Yeah, and maybe we should all just tape our billfolds to our asses so they won't have to actually reach into our pockets.

The whole danger and disappointment of early Obama was that he kept looking like the best Republican the Democrats ever elected. Gun control, Guantanamo, invasion of privacy, habeas: I've lost track of all the smaller bones he tossed them. But the big one -- the backbone itself -- was too big to fail.

The entire thrust of the early years seemed to be about bailing out Wall Street and making sure no cockroach bankers ever got sent to the Big Motel. In total it was a tacit concession to the Koch brothers, who insist that we had all better keep the super-rich fat and sassy or they might just take back the money supply and keep it on their yachts.

We talked here last March about the growing body of evidence proving what a joke the whole Republican "Laffer Curve" dogma has turned out to be when put to the test of time. I'm talking about the idea that the best way to create prosperity is to slash taxes on rich people.

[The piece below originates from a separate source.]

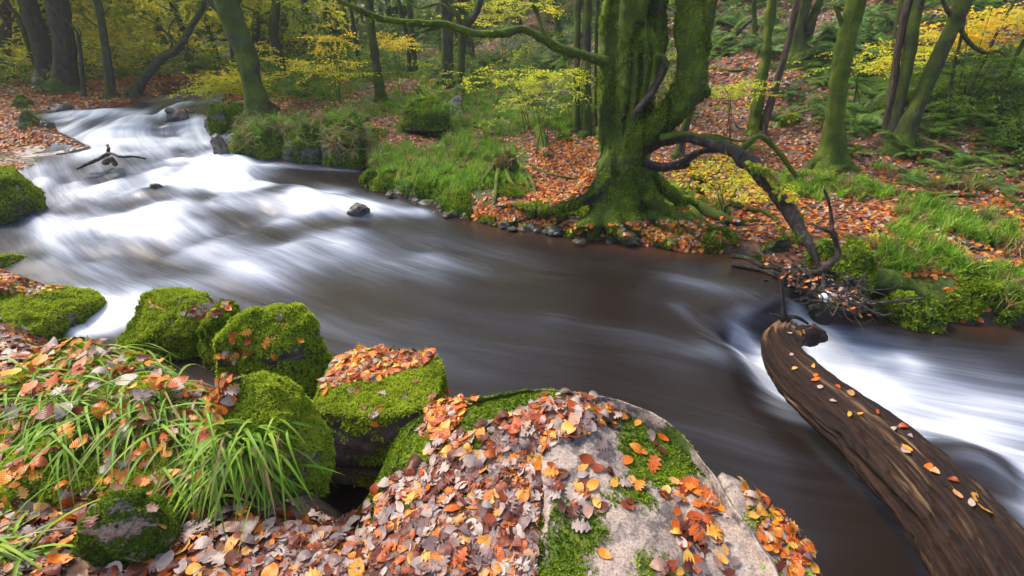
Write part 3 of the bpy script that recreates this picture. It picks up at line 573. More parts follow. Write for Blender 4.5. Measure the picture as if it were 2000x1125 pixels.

We've tried that. Since the 1950s top marginal tax rates in this country have been slashed to a third of what they were with no measurable boost to the economy. In fact when taxes go up, as they did under Clinton, we pay off deficits and the economy booms.

When taxes got cut the way the Koch brothers wanted under George W., the economy tanked so hard and so deep we still haven't broken water. But at least we're headed up there.

This line about the "job creators" is the real tell. Beneath all the phony Joe-the-Plumber posing by Mitt Romney (puhleeeze), the job-creator line may be the one bit of truth to emerge from the Republican campaign. They truly believe that wealth, innovation and the ultimate security of the nation all come from the yachts. If the yachts sail away, we're all going to drown.

That's not a mentality President Obama should contemplate or compromise with for a moment or an iota. It's not sideways. It's upside down. It's the opposite of our history and our national destiny. It's not even American. It's more 19th century European.

This country was built by tree-chopping farmers, school teachers, printers, drafted G.I.'s, Diana Ross, Smokey Robinson and Bill Gates, not by plutocrats who think they have the right to bestow or withhold our prosperity like a dog treat.

I am sitting here with my fingers crossed hoping the Democrats will explode out of Charlotte with a battle cry, a call to take back our country from the European-style oligarchs who have subverted and corrupted it over the last 15 years. I'm proud of America. I want it back.